Every genre determines its own norms: so too with the joke. Within the conventions of the joke, people show a surprising agreement about which jokes are better or worse. Joke haters can distinguish a good joke from a bad one, and they do this in the same way as joke lovers. Thus, there exist quality criteria for the genre that go beyond humor styles.
These criteria have to do primarily with the form of the joke. The length of the joke is a (very simple) measure of quality that remarkably influenced the appreciation of jokes. Differences in appreciation are mainly related with joke content. Within the margins of their sensitivities, people all employed roughly the same criteria for a good joke. In order to be found funny, a joke must be well built-up and extensively spun-out, and should preferably refer to different taboo subjects at once. The core of the joke has to be unexpected and funny or, in harder jokes: the punch line must include a good shock effect. If the punch line is no good, the joke will usually not be amusing; but, if someone doesn’t think the joke’s subject is good joke material, it can still be a funny joke.
Research in the social sciences into taste difference leads quite quickly to relativism. A taste is viewed as a cultural phenomenon, a completely self-contained system of norms and criteria adhered to by a certain group of people.

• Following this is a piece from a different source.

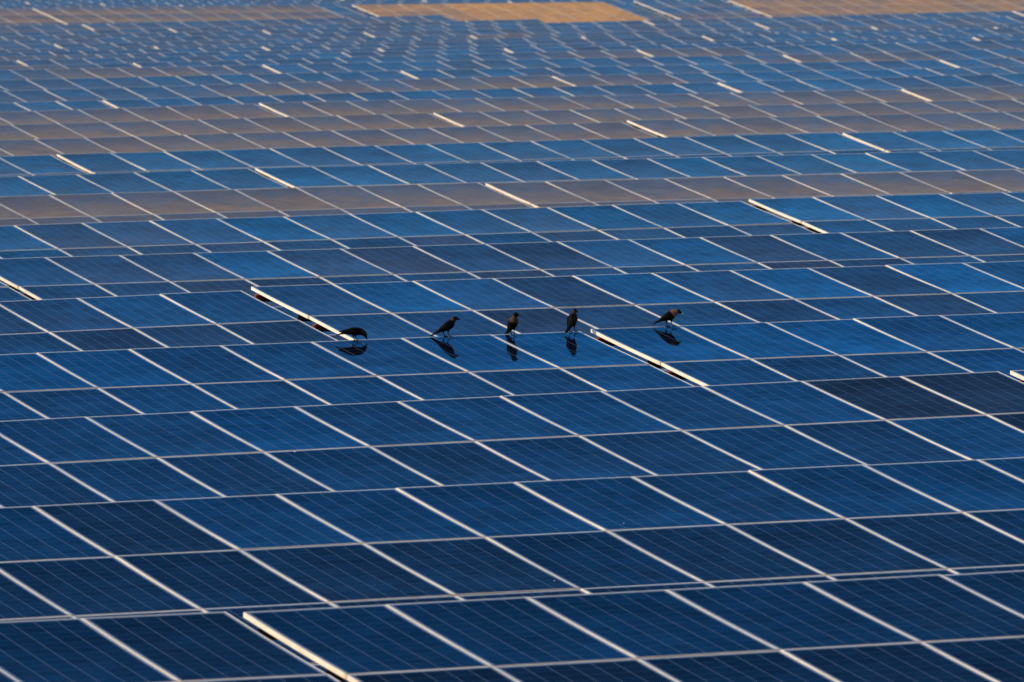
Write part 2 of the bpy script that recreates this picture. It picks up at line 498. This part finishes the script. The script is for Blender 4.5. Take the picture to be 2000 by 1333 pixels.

There is no place for a concept like quality in an analysis of this sort, or only as a result of a specific cultural system. The complete lack of a concept like quality unavoidably leads to a distant relativism that often makes cultural sociology rather sterile. As I have noticed myself, some indication of one’s own thoughts always filters through a description; research into taste and style, liking and disliking, cannot really be done independently of some concept of quality. To research humor, the question of what constitutes “good” humor has to be asked - even if the answer threatens to remain unsatisfactory.
The discovery that people with little appreciation for the genre use the same criteria for quality as people who like it, underlines that quality does not have to escape completely from scientific exploration. Even outside the domain of taste differences and socially determined tastes, people can point to a gauge for quality. Indeed, for a relatively simple genre like the joke, it is possible to come to grips with this: quality in a joke lies in it capacity to successfully tempt people to laugh.
Therefore, some jokes are better, more attractive and funnier than others. Yet, in spite of this consensus about the quality of jokes, not everyone thinks the same jokes are funny. There are, for instance, huge style differences between joke tellers, both in delivery and repertoire, and considerable variations in where the boundaries are placed within which one may laugh. In the following chapters, I look into differences in how separate persons appreciate separate jokes. Who laughs at what? Which jokes are valued by which types of people? We will no longer dealing be with form and hardly at all with style: the appreciation of specific jokes is mostly connected to their content, and to identification.